At 65,000 lbs, with 18,500 – 18,750 lbs of fuel, with two nominal 35,000 lb thrust engines—it has the thrust to weight ratio of the F–15C, the fuel fraction of the F–15C, and a wing loading that is only slightly inferior to that of the F–15C, so it will accelerate, climb, and maneuver much like the F–15C for reasons of basic physics.

There are two differences from the F–15—thrust vectoring and supersonic speeds in dry thrust. The thrust vectoring being in only one dimension, does not augment slow speed maneuvering; it serves another purpose.

The flight test program to validate maneuverability is utterly inadequate. Using a single number—the maximum steady-state G at 30,000 ft at 0.9 Mach, for an aircraft that operates from stall speed to beyond Mach 2, from sea level to above 60,000 ft, is a throwback to the Dark Ages of aircraft evaluation. Proper presentations are global, all-altitude all-speed plots at the two major power settings. Further, they must be compared with friendly and enemy aircraft. Comparison reveals progress, the whole truth, and even allows the formulation of battle tactics.


Advanced Avionics

The expectations for the avionics are to provide great battle awareness and effective weapons management. The F-22 is to autonomously identify (ID) the enemy from friend, and from neutral, regardless of the country that produced the aircraft. Such refined identification capability has never been achieved though frequently promised. Given failure and dependence on visual identification, the F-22 will be at the level of the F–15 and F–16. The inability to fulfill the requirement for visual ID made the USAF AIM-7D/E missiles, the long range Talos ship-to-air missile, the complex multi-mode long-range Phoenix missile, and Aegis missile cruisers relatively useless in combat.
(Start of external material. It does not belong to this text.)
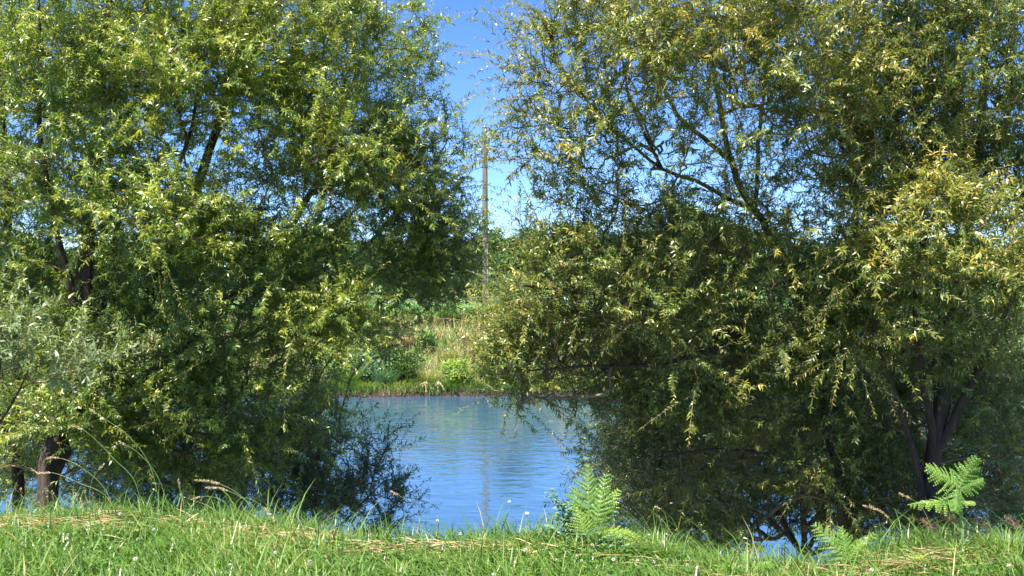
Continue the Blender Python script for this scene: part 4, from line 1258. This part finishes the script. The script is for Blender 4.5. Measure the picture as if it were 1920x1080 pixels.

But, testing will not be fully completed before going into production! The pressure is on to meet production schedules and to do incomplete testing to save time and money. Incomplete testing is fatal and extremely wasteful. B–1 avionics, similarly treated, still do not function in the aircraft after 2 decades, despite large transfusions of funds.

Most likely result—The F-22 will be declared combat ready much before it is.